_MATERIAL PROVIDED_:
________________

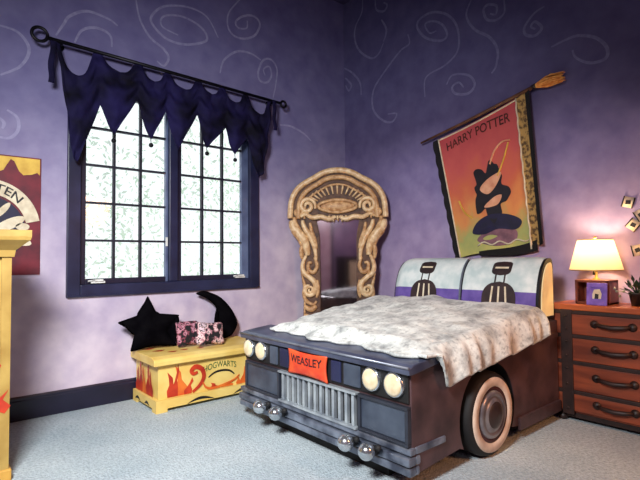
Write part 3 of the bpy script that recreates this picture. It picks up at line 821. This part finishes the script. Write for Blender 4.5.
for (y0, y1), (yc, k) in zip(((2.44, HY1 - .01), (HY0 + .02, 2.41)), SEATS):
    pn = obj('windscreen_pane', paneg(y0, y1), [skym, purp, hb_m], hb, recalc=False)
    # plain high-backed seat with a headrest printed behind the glass
    b = B()
    def shape(P, m, off):
        b.add([hbp(s_, yc + dy, off) for dy, s_ in P], [list(range(len(P)))], m)
    def strip(fn, n, m, off, s0, s1):  # symmetric shape given half width along s
        for i in range(n):
            a, c = lerp(s0, s1, i / n), lerp(s0, s1, (i + 1) / n)
            b.add([hbp(a, yc - fn(a), off), hbp(a, yc + fn(a), off), hbp(c, yc + fn(c), off), hbp(c, yc - fn(c), off)], [(0, 1, 2, 3)], m)
    strip(lambda s_: .15 * max(0, 1 - max(0, (s_ - .20) / .22) ** 2.6) ** .5 + .001, 14, 0, .013, .14, .42)
    strip(lambda s_: .085 * max(0, 1 - abs((s_ - .62) / .12) ** 5) ** .5 + .001, 18, 0, .014, .50, .74)
    for dy in (-.04, .04):
        b.add([hbp(.40, yc + dy - .007, .0135), hbp(.40, yc + dy + .007, .0135), hbp(.52, yc + dy + .007, .0135), hbp(.52, yc + dy - .007, .0135)], [(0, 1, 2, 3)], 0)
    for dy in (-.07, .0, .07): b.add([hbp(.16, yc + dy - .008, .016), hbp(.16, yc + dy + .008, .016), hbp(.36, yc + dy * .8 + .008, .016), hbp(.36, yc + dy * .8 - .008, .016)], [(0, 1, 2, 3)], 1)
    strip(lambda s_: .06, 2, 1, .016, .60, .63)
    obj('seat_print', b, [brownp, creamp], pn, recalc=False)
b = B(); ins = [(lerp(p[0], 3.84, .26) , lerp(p[1], 1.02, .13)) for p in poly]
b.prism(ins, lambda p: (p[0], HY0 - .008, p[1]), lambda p: (p[0], HY0 + .01, p[1]))
obj('side_window', b, capm, hb)
b = B().grid(lambda u, v: hbp(lerp(.04, .99, v), lerp(2.415, 2.435, u), .012), 2, 30)
obj('windscreen_divider', b, steel, hb, recalc=False)

# ------------------------------------------------------------------ quilt
quiltm, nt, bs = new_mat('mottled_white_quilt')
N, K = nt.nodes, nt.links
bs.inputs['Roughness'].default_value = .9; bs.inputs['Sheen Weight'].default_value = .2
tc = N.new('ShaderNodeTexCoord')
n1 = N.new('ShaderNodeTexNoise'); n1.inputs['Scale'].default_value = 6; n1.inputs['Detail'].default_value = 7; n1.inputs['Roughness'].default_value = .65
n2 = N.new('ShaderNodeTexNoise'); n2.inputs['Scale'].default_value = 32; n2.inputs['Detail'].default_value = 3
K.new(tc.outputs['Object'], n1.inputs['Vector']); K.new(tc.outputs['Object'], n2.inputs['Vector'])
r1 = N.new('ShaderNodeValToRGB'); r1.color_ramp.elements[0].position = .34; r1.color_ramp.elements[0].color = lin((142, 146, 146)); r1.color_ramp.elements[1].position = .58; r1.color_ramp.elements[1].color = lin((230, 234, 228))
r2_ = N.new('ShaderNodeValToRGB'); r2_.color_ramp.elements[0].position = .30; r2_.color_ramp.elements[0].color = (.45, .45, .46, 1); r2_.color_ramp.elements[1].position = .46; r2_.color_ramp.elements[1].color = (1, 1, 1, 1)
K.new(n1.outputs['Fac'], r1.inputs['Fac']); K.new(n2.outputs['Fac'], r2_.inputs['Fac'])
mx = N.new('ShaderNodeMixRGB'); mx.blend_type = 'MULTIPLY'; mx.inputs['Fac'].default_value = .8
K.new(r1.outputs['Color'], mx.inputs[1]); K.new(r2_.outputs['Color'], mx.inputs[2]); K.new(mx.outputs[0], bs.inputs['Base Color'])
bp = N.new('ShaderNodeBump'); bp.inputs['Strength'].default_value = .5; bp.inputs['Distance'].default_value = .03
K.new(n1.outputs['Fac'], bp.inputs['Height']); K.new(bp.outputs['Normal'], bs.inputs['Normal'])
QX0, QX1 = 2.185, 3.66
def qtop(x, y):
    t = (x - QX0) / (QX1 - QX0); c = (y - 2.52) / .85
    edge = sstep(t / .10) if t < .10 else 1
    z = .732 + edge * (.035 + .13 * sstep(t * .95) ) + .03 * (1 - c * c) * edge
    z += .028 * noise.noise(Vector((x * 3.2, y * 3.2, 2))) * edge + .015 * noise.noise(Vector((x * 8, y * 8, 5))) * edge
    return z
def quiltf(u, v):
    x = lerp(QX0, QX1, u)
    L0, L1, L2 = .17, .66, .17
    rip = sin(x * 31 + 2.2 * sin(x * 7)) * .55 + sin(x * 17 + 1) * .45
    fr = sstep((u - .0) / .08)
    if u < .06 and (v < .17 or v > .83): rip *= .3
    if v < .2:      # right hang
        t = 1 - v / .2
        hem = .545 + .15 * (x - 2.35) / 1.35 + .026 * rip
        zt = qtop(x, 1.74); a = sstep(t * 1.6)
        y = 1.74 - .075 * sin(min(1, t * 1.4) * pi / 2) - .034 * rip * t
        z = lerp(zt, max(hem, .44), t ** 1.35)
        if x < 2.37: z = max(z, lerp(.745, hem, sstep((x - 2.28) / .10)))
        return (x, y, z)
    if v > .8:
        t = (v - .8) / .2; yL = 3.14 + .20 * sstep((x - 2.2) / .9); zt = qtop(x, yL)
        y = yL + .075 * sin(min(1, t * 1.4) * pi / 2) + .018 * rip * t
        z = lerp(zt, lerp(.745, .63, sstep((x - 2.5) / .6)) + .01 * rip, t ** 1.35)
        z = max(z, .74)
        return (x, y, z)
    yL = 3.14 + .20 * sstep((x - 2.2) / .9); y = lerp(1.74, yL, (v - .2) / .6)
    # front edge wanders a little over the hood
    xx = x + (1 - fr) * (.03 * sin(y * 9) + .02 * sin(y * 23))
    return (xx, y, qtop(x, y))
o = obj('quilt', B().grid(quiltf, 120, 110), quiltm, solid=.018, recalc=False)
tag(o, 'rumpled mottled white and grey quilt spread over the car bed', 'quilt')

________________

_PROBLEM DESCRIPTION_: Without including any picture, repeat the data exactly.

_THE REPLY_:
Write part 3 of the bpy script that recreates this picture. It picks up at line 821. This part finishes the script. Write for Blender 4.5.
for (y0, y1), (yc, k) in zip(((2.44, HY1 - .01), (HY0 + .02, 2.41)), SEATS):
    pn = obj('windscreen_pane', paneg(y0, y1), [skym, purp, hb_m], hb, recalc=False)
    # plain high-backed seat with a headrest printed behind the glass
    b = B()
    def shape(P, m, off):
        b.add([hbp(s_, yc + dy, off) for dy, s_ in P], [list(range(len(P)))], m)
    def strip(fn, n, m, off, s0, s1):  # symmetric shape given half width along s
        for i in range(n):
            a, c = lerp(s0, s1, i / n), lerp(s0, s1, (i + 1) / n)
            b.add([hbp(a, yc - fn(a), off), hbp(a, yc + fn(a), off), hbp(c, yc + fn(c), off), hbp(c, yc - fn(c), off)], [(0, 1, 2, 3)], m)
    strip(lambda s_: .15 * max(0, 1 - max(0, (s_ - .20) / .22) ** 2.6) ** .5 + .001, 14, 0, .013, .14, .42)
    strip(lambda s_: .085 * max(0, 1 - abs((s_ - .62) / .12) ** 5) ** .5 + .001, 18, 0, .014, .50, .74)
    for dy in (-.04, .04):
        b.add([hbp(.40, yc + dy - .007, .0135), hbp(.40, yc + dy + .007, .0135), hbp(.52, yc + dy + .007, .0135), hbp(.52, yc + dy - .007, .0135)], [(0, 1, 2, 3)], 0)
    for dy in (-.07, .0, .07): b.add([hbp(.16, yc + dy - .008, .016), hbp(.16, yc + dy + .008, .016), hbp(.36, yc + dy * .8 + .008, .016), hbp(.36, yc + dy * .8 - .008, .016)], [(0, 1, 2, 3)], 1)
    strip(lambda s_: .06, 2, 1, .016, .60, .63)
    obj('seat_print', b, [brownp, creamp], pn, recalc=False)
b = B(); ins = [(lerp(p[0], 3.84, .26) , lerp(p[1], 1.02, .13)) for p in poly]
b.prism(ins, lambda p: (p[0], HY0 - .008, p[1]), lambda p: (p[0], HY0 + .01, p[1]))
obj('side_window', b, capm, hb)
b = B().grid(lambda u, v: hbp(lerp(.04, .99, v), lerp(2.415, 2.435, u), .012), 2, 30)
obj('windscreen_divider', b, steel, hb, recalc=False)

# ------------------------------------------------------------------ quilt
quiltm, nt, bs = new_mat('mottled_white_quilt')
N, K = nt.nodes, nt.links
bs.inputs['Roughness'].default_value = .9; bs.inputs['Sheen Weight'].default_value = .2
tc = N.new('ShaderNodeTexCoord')
n1 = N.new('ShaderNodeTexNoise'); n1.inputs['Scale'].default_value = 6; n1.inputs['Detail'].default_value = 7; n1.inputs['Roughness'].default_value = .65
n2 = N.new('ShaderNodeTexNoise'); n2.inputs['Scale'].default_value = 32; n2.inputs['Detail'].default_value = 3
K.new(tc.outputs['Object'], n1.inputs['Vector']); K.new(tc.outputs['Object'], n2.inputs['Vector'])
r1 = N.new('ShaderNodeValToRGB'); r1.color_ramp.elements[0].position = .34; r1.color_ramp.elements[0].color = lin((142, 146, 146)); r1.color_ramp.elements[1].position = .58; r1.color_ramp.elements[1].color = lin((230, 234, 228))
r2_ = N.new('ShaderNodeValToRGB'); r2_.color_ramp.elements[0].position = .30; r2_.color_ramp.elements[0].color = (.45, .45, .46, 1); r2_.color_ramp.elements[1].position = .46; r2_.color_ramp.elements[1].color = (1, 1, 1, 1)
K.new(n1.outputs['Fac'], r1.inputs['Fac']); K.new(n2.outputs['Fac'], r2_.inputs['Fac'])
mx = N.new('ShaderNodeMixRGB'); mx.blend_type = 'MULTIPLY'; mx.inputs['Fac'].default_value = .8
K.new(r1.outputs['Color'], mx.inputs[1]); K.new(r2_.outputs['Color'], mx.inputs[2]); K.new(mx.outputs[0], bs.inputs['Base Color'])
bp = N.new('ShaderNodeBump'); bp.inputs['Strength'].default_value = .5; bp.inputs['Distance'].default_value = .03
K.new(n1.outputs['Fac'], bp.inputs['Height']); K.new(bp.outputs['Normal'], bs.inputs['Normal'])
QX0, QX1 = 2.185, 3.66
def qtop(x, y):
    t = (x - QX0) / (QX1 - QX0); c = (y - 2.52) / .85
    edge = sstep(t / .10) if t < .10 else 1
    z = .732 + edge * (.035 + .13 * sstep(t * .95) ) + .03 * (1 - c * c) * edge
    z += .028 * noise.noise(Vector((x * 3.2, y * 3.2, 2))) * edge + .015 * noise.noise(Vector((x * 8, y * 8, 5))) * edge
    return z
def quiltf(u, v):
    x = lerp(QX0, QX1, u)
    L0, L1, L2 = .17, .66, .17
    rip = sin(x * 31 + 2.2 * sin(x * 7)) * .55 + sin(x * 17 + 1) * .45
    fr = sstep((u - .0) / .08)
    if u < .06 and (v < .17 or v > .83): rip *= .3
    if v < .2:      # right hang
        t = 1 - v / .2
        hem = .545 + .15 * (x - 2.35) / 1.35 + .026 * rip
        zt = qtop(x, 1.74); a = sstep(t * 1.6)
        y = 1.74 - .075 * sin(min(1, t * 1.4) * pi / 2) - .034 * rip * t
        z = lerp(zt, max(hem, .44), t ** 1.35)
        if x < 2.37: z = max(z, lerp(.745, hem, sstep((x - 2.28) / .10)))
        return (x, y, z)
    if v > .8:
        t = (v - .8) / .2; yL = 3.14 + .20 * sstep((x - 2.2) / .9); zt = qtop(x, yL)
        y = yL + .075 * sin(min(1, t * 1.4) * pi / 2) + .018 * rip * t
        z = lerp(zt, lerp(.745, .63, sstep((x - 2.5) / .6)) + .01 * rip, t ** 1.35)
        z = max(z, .74)
        return (x, y, z)
    yL = 3.14 + .20 * sstep((x - 2.2) / .9); y = lerp(1.74, yL, (v - .2) / .6)
    # front edge wanders a little over the hood
    xx = x + (1 - fr) * (.03 * sin(y * 9) + .02 * sin(y * 23))
    return (xx, y, qtop(x, y))
o = obj('quilt', B().grid(quiltf, 120, 110), quiltm, solid=.018, recalc=False)
tag(o, 'rumpled mottled white and grey quilt spread over the car bed', 'quilt')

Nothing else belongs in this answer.